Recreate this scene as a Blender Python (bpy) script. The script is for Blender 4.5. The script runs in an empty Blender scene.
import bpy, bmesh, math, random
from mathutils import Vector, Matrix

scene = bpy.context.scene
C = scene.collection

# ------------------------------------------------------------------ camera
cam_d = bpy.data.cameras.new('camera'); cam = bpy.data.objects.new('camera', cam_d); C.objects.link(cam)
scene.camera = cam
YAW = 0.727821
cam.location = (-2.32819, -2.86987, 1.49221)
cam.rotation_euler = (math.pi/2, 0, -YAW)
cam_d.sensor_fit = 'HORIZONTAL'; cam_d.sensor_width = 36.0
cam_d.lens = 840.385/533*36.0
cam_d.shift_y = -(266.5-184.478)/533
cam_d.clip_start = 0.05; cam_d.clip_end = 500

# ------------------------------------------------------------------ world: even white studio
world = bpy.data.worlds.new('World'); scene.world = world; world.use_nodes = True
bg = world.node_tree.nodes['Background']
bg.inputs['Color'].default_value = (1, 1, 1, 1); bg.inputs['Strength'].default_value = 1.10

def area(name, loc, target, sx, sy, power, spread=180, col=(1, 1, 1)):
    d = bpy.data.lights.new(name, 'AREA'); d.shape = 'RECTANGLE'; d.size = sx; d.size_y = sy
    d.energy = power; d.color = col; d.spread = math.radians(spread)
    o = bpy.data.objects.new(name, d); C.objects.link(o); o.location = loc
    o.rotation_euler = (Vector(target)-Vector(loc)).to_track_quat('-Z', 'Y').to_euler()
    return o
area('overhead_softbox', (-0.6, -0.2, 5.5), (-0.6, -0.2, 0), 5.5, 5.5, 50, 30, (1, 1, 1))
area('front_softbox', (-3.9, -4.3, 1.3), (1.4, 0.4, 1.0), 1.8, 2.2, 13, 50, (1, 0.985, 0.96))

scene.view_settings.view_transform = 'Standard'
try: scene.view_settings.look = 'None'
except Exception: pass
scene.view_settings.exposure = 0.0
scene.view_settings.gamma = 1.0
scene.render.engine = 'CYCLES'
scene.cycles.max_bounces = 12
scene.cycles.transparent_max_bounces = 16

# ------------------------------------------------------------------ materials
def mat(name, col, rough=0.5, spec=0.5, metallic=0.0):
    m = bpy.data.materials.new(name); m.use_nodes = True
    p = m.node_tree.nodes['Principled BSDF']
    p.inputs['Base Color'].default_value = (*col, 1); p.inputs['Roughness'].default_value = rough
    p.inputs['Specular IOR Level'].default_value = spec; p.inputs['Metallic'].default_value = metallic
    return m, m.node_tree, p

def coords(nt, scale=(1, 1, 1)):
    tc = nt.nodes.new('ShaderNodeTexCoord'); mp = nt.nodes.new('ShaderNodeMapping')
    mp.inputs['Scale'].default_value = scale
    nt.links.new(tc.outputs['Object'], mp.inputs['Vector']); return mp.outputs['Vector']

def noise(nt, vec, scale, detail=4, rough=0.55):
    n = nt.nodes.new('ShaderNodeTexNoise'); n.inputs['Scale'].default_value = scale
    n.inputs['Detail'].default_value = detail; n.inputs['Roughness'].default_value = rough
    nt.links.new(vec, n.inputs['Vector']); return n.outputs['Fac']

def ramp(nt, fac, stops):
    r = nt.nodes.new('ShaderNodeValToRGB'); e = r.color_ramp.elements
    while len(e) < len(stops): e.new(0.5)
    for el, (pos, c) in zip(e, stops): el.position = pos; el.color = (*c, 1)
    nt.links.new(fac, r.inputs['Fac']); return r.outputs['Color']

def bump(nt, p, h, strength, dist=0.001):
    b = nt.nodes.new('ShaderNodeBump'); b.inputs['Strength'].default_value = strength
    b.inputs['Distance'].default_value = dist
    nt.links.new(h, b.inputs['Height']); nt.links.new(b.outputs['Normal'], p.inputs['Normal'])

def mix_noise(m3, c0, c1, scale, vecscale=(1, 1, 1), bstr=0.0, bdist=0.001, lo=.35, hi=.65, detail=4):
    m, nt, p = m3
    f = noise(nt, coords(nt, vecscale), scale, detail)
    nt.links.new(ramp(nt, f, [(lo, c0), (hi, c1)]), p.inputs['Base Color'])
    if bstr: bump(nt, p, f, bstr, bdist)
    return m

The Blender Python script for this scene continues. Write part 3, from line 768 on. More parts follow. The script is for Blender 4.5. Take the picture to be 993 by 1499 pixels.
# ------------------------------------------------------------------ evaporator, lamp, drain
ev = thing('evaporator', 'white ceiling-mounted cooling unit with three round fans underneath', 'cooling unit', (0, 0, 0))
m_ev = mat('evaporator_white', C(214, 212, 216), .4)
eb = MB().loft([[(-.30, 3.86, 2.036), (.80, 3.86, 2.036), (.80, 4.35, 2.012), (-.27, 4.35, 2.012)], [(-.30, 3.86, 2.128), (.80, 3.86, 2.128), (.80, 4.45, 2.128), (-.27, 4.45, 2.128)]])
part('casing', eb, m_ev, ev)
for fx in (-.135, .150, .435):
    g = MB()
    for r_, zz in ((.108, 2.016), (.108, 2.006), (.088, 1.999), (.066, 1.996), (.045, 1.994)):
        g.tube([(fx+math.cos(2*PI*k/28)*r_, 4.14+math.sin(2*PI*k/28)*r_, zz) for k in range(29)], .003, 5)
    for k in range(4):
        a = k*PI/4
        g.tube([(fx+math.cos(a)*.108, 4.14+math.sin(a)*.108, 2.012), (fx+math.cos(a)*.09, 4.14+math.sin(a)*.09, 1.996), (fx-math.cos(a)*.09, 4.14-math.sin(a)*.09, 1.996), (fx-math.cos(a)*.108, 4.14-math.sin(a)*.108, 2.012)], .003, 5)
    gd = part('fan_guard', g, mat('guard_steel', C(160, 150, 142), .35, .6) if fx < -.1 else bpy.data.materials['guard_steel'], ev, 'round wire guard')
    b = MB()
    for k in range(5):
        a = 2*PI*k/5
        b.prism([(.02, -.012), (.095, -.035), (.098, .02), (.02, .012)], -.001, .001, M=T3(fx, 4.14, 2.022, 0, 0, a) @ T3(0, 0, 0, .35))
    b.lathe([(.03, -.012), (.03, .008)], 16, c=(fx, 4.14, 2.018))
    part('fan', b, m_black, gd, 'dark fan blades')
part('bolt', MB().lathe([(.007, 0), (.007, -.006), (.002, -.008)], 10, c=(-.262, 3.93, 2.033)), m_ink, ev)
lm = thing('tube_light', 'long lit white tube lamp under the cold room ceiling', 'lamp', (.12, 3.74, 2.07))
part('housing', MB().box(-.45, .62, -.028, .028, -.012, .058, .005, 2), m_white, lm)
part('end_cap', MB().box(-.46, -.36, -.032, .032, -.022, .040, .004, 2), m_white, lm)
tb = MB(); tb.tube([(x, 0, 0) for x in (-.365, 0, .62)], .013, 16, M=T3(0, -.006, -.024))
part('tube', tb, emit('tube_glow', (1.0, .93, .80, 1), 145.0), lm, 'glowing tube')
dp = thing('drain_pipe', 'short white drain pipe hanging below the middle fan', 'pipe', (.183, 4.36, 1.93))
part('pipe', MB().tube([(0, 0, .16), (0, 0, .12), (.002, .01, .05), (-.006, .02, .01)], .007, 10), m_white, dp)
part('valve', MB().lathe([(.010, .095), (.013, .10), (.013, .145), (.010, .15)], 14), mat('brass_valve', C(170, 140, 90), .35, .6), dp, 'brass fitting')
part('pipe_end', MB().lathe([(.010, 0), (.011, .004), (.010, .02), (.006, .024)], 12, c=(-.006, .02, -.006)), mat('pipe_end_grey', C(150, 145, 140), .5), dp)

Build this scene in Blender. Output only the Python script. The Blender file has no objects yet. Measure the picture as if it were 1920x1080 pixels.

####################

> REQUEST: Above are some records. Print them all exactly.

> RESPONSE TO THE TASK:
Recreate this scene as a Blender Python (bpy) script. The script is for Blender 4.5. The script runs in an empty Blender scene.
import bpy, bmesh, math, random
from mathutils import Vector, Matrix

scene = bpy.context.scene
C = scene.collection

# ------------------------------------------------------------------ camera
cam_d = bpy.data.cameras.new('camera'); cam = bpy.data.objects.new('camera', cam_d); C.objects.link(cam)
scene.camera = cam
YAW = 0.727821
cam.location = (-2.32819, -2.86987, 1.49221)
cam.rotation_euler = (math.pi/2, 0, -YAW)
cam_d.sensor_fit = 'HORIZONTAL'; cam_d.sensor_width = 36.0
cam_d.lens = 840.385/533*36.0
cam_d.shift_y = -(266.5-184.478)/533
cam_d.clip_start = 0.05; cam_d.clip_end = 500

# ------------------------------------------------------------------ world: even white studio
world = bpy.data.worlds.new('World'); scene.world = world; world.use_nodes = True
bg = world.node_tree.nodes['Background']
bg.inputs['Color'].default_value = (1, 1, 1, 1); bg.inputs['Strength'].default_value = 1.10

def area(name, loc, target, sx, sy, power, spread=180, col=(1, 1, 1)):
    d = bpy.data.lights.new(name, 'AREA'); d.shape = 'RECTANGLE'; d.size = sx; d.size_y = sy
    d.energy = power; d.color = col; d.spread = math.radians(spread)
    o = bpy.data.objects.new(name, d); C.objects.link(o); o.location = loc
    o.rotation_euler = (Vector(target)-Vector(loc)).to_track_quat('-Z', 'Y').to_euler()
    return o
area('overhead_softbox', (-0.6, -0.2, 5.5), (-0.6, -0.2, 0), 5.5, 5.5, 50, 30, (1, 1, 1))
area('front_softbox', (-3.9, -4.3, 1.3), (1.4, 0.4, 1.0), 1.8, 2.2, 13, 50, (1, 0.985, 0.96))

scene.view_settings.view_transform = 'Standard'
try: scene.view_settings.look = 'None'
except Exception: pass
scene.view_settings.exposure = 0.0
scene.view_settings.gamma = 1.0
scene.render.engine = 'CYCLES'
scene.cycles.max_bounces = 12
scene.cycles.transparent_max_bounces = 16

# ------------------------------------------------------------------ materials
def mat(name, col, rough=0.5, spec=0.5, metallic=0.0):
    m = bpy.data.materials.new(name); m.use_nodes = True
    p = m.node_tree.nodes['Principled BSDF']
    p.inputs['Base Color'].default_value = (*col, 1); p.inputs['Roughness'].default_value = rough
    p.inputs['Specular IOR Level'].default_value = spec; p.inputs['Metallic'].default_value = metallic
    return m, m.node_tree, p

def coords(nt, scale=(1, 1, 1)):
    tc = nt.nodes.new('ShaderNodeTexCoord'); mp = nt.nodes.new('ShaderNodeMapping')
    mp.inputs['Scale'].default_value = scale
    nt.links.new(tc.outputs['Object'], mp.inputs['Vector']); return mp.outputs['Vector']

def noise(nt, vec, scale, detail=4, rough=0.55):
    n = nt.nodes.new('ShaderNodeTexNoise'); n.inputs['Scale'].default_value = scale
    n.inputs['Detail'].default_value = detail; n.inputs['Roughness'].default_value = rough
    nt.links.new(vec, n.inputs['Vector']); return n.outputs['Fac']

def ramp(nt, fac, stops):
    r = nt.nodes.new('ShaderNodeValToRGB'); e = r.color_ramp.elements
    while len(e) < len(stops): e.new(0.5)
    for el, (pos, c) in zip(e, stops): el.position = pos; el.color = (*c, 1)
    nt.links.new(fac, r.inputs['Fac']); return r.outputs['Color']

def bump(nt, p, h, strength, dist=0.001):
    b = nt.nodes.new('ShaderNodeBump'); b.inputs['Strength'].default_value = strength
    b.inputs['Distance'].default_value = dist
    nt.links.new(h, b.inputs['Height']); nt.links.new(b.outputs['Normal'], p.inputs['Normal'])

def mix_noise(m3, c0, c1, scale, vecscale=(1, 1, 1), bstr=0.0, bdist=0.001, lo=.35, hi=.65, detail=4):
    m, nt, p = m3
    f = noise(nt, coords(nt, vecscale), scale, detail)
    nt.links.new(ramp(nt, f, [(lo, c0), (hi, c1)]), p.inputs['Base Color'])
    if bstr: bump(nt, p, f, bstr, bdist)
    return m

The Blender Python script for this scene continues. Write part 3, from line 768 on. More parts follow. The script is for Blender 4.5. Take the picture to be 993 by 1499 pixels.
# ------------------------------------------------------------------ evaporator, lamp, drain
ev = thing('evaporator', 'white ceiling-mounted cooling unit with three round fans underneath', 'cooling unit', (0, 0, 0))
m_ev = mat('evaporator_white', C(214, 212, 216), .4)
eb = MB().loft([[(-.30, 3.86, 2.036), (.80, 3.86, 2.036), (.80, 4.35, 2.012), (-.27, 4.35, 2.012)], [(-.30, 3.86, 2.128), (.80, 3.86, 2.128), (.80, 4.45, 2.128), (-.27, 4.45, 2.128)]])
part('casing', eb, m_ev, ev)
for fx in (-.135, .150, .435):
    g = MB()
    for r_, zz in ((.108, 2.016), (.108, 2.006), (.088, 1.999), (.066, 1.996), (.045, 1.994)):
        g.tube([(fx+math.cos(2*PI*k/28)*r_, 4.14+math.sin(2*PI*k/28)*r_, zz) for k in range(29)], .003, 5)
    for k in range(4):
        a = k*PI/4
        g.tube([(fx+math.cos(a)*.108, 4.14+math.sin(a)*.108, 2.012), (fx+math.cos(a)*.09, 4.14+math.sin(a)*.09, 1.996), (fx-math.cos(a)*.09, 4.14-math.sin(a)*.09, 1.996), (fx-math.cos(a)*.108, 4.14-math.sin(a)*.108, 2.012)], .003, 5)
    gd = part('fan_guard', g, mat('guard_steel', C(160, 150, 142), .35, .6) if fx < -.1 else bpy.data.materials['guard_steel'], ev, 'round wire guard')
    b = MB()
    for k in range(5):
        a = 2*PI*k/5
        b.prism([(.02, -.012), (.095, -.035), (.098, .02), (.02, .012)], -.001, .001, M=T3(fx, 4.14, 2.022, 0, 0, a) @ T3(0, 0, 0, .35))
    b.lathe([(.03, -.012), (.03, .008)], 16, c=(fx, 4.14, 2.018))
    part('fan', b, m_black, gd, 'dark fan blades')
part('bolt', MB().lathe([(.007, 0), (.007, -.006), (.002, -.008)], 10, c=(-.262, 3.93, 2.033)), m_ink, ev)
lm = thing('tube_light', 'long lit white tube lamp under the cold room ceiling', 'lamp', (.12, 3.74, 2.07))
part('housing', MB().box(-.45, .62, -.028, .028, -.012, .058, .005, 2), m_white, lm)
part('end_cap', MB().box(-.46, -.36, -.032, .032, -.022, .040, .004, 2), m_white, lm)
tb = MB(); tb.tube([(x, 0, 0) for x in (-.365, 0, .62)], .013, 16, M=T3(0, -.006, -.024))
part('tube', tb, emit('tube_glow', (1.0, .93, .80, 1), 145.0), lm, 'glowing tube')
dp = thing('drain_pipe', 'short white drain pipe hanging below the middle fan', 'pipe', (.183, 4.36, 1.93))
part('pipe', MB().tube([(0, 0, .16), (0, 0, .12), (.002, .01, .05), (-.006, .02, .01)], .007, 10), m_white, dp)
part('valve', MB().lathe([(.010, .095), (.013, .10), (.013, .145), (.010, .15)], 14), mat('brass_valve', C(170, 140, 90), .35, .6), dp, 'brass fitting')
part('pipe_end', MB().lathe([(.010, 0), (.011, .004), (.010, .02), (.006, .024)], 12, c=(-.006, .02, -.006)), mat('pipe_end_grey', C(150, 145, 140), .5), dp)

Build this scene in Blender. Output only the Python script. The Blender file has no objects yet. Measure the picture as if it were 1920x1080 pixels.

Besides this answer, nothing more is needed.